A ferramenta, em sua essência, permite a criação de um plano de projeto com participação e engajamento de uma equipe e principais stakeholders, podendo ser aplicada a qualquer projeto. Seu diagrama lógico propõe a estruturação dos stakeholders (junta comercial, cartório de registro de imóveis e outros), da equipe (advogados responsáveis pelo gerenciamento do contrato), premissas (como atingir ao objetivo), riscos (mensuração do risco de cada etapa; exemplo: o CADE autorizará a fusão?), grupos de entrega (divisão das tarefas previstas no contrato), linha do tempo (acompanhamento do cumprimento do contrato por etapas), custos (acompanhamento das provisões previstas em contrato), requisitos (descrição das funções e demais elementos da equipe), produtos (resultados mensuráveis do trabalho da equipe), justificativas (maximizar resultados do contrato), objetivos (cumprir o contrato em sua integralidade) e benefícios do projeto (dar segurança e agilidade ao cumprimento do contrato).
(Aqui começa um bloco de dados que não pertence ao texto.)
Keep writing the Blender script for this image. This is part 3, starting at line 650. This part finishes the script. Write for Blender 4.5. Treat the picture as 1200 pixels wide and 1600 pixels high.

Uma vez aplicada a um contrato de fusão como o exemplificado, a equipe envolvida na gestão do contrato é capaz de pensar, analisar e formalizar todas as variáveis para gerenciar as etapas do cumprimento do contrato e realizar o seu monitoramento e controle, até o encerramento. E sempre que houver mudanças ao longo das etapas, a exemplo das intercorrências oriundas da exigência de passivos não contingenciados (como as ações trabalhistas) é possível readequar a ferramenta facilmente ao restante do contrato.

Seguindo a mesma lógica, o modelo também pode ser aplicado na implementação de projetos de compliance, como em uma entidade do terceiro setor, por exemplo, pois unificaria uma abordagem heterogênea de entendimentos sobre o mesmo objetivo, permitindo que sejam criadas políticas e diretrizes institucionais, além de detectar, evitar e tratar qualquer desvio ou inconformidade, para que a instituição possa cumprir com os mais rigorosos critérios que a credenciem como entidade beneficente de assistência social (entidade filantrópica). A função do compliance, nesse caso, vai além das barreiras legais e regulamentares, incorporando princípios de integridade e conduta ética na instituição para cumprir o seu mister.

A apresentação de metodologias ágeis e ferramentas tecnológicas, ao contrário do que possa parecer, simplifica bastante a atuação do profissional do Direito no seu mister primário, seja no foro ou em consultorias, fazendo com que o mesmo ganhe tempo para dedicar-se a outros afazeres. São soluções que permitem o cumprimento de estratégias jurídicas com agilidade, segurança e envolvimento colaborativo.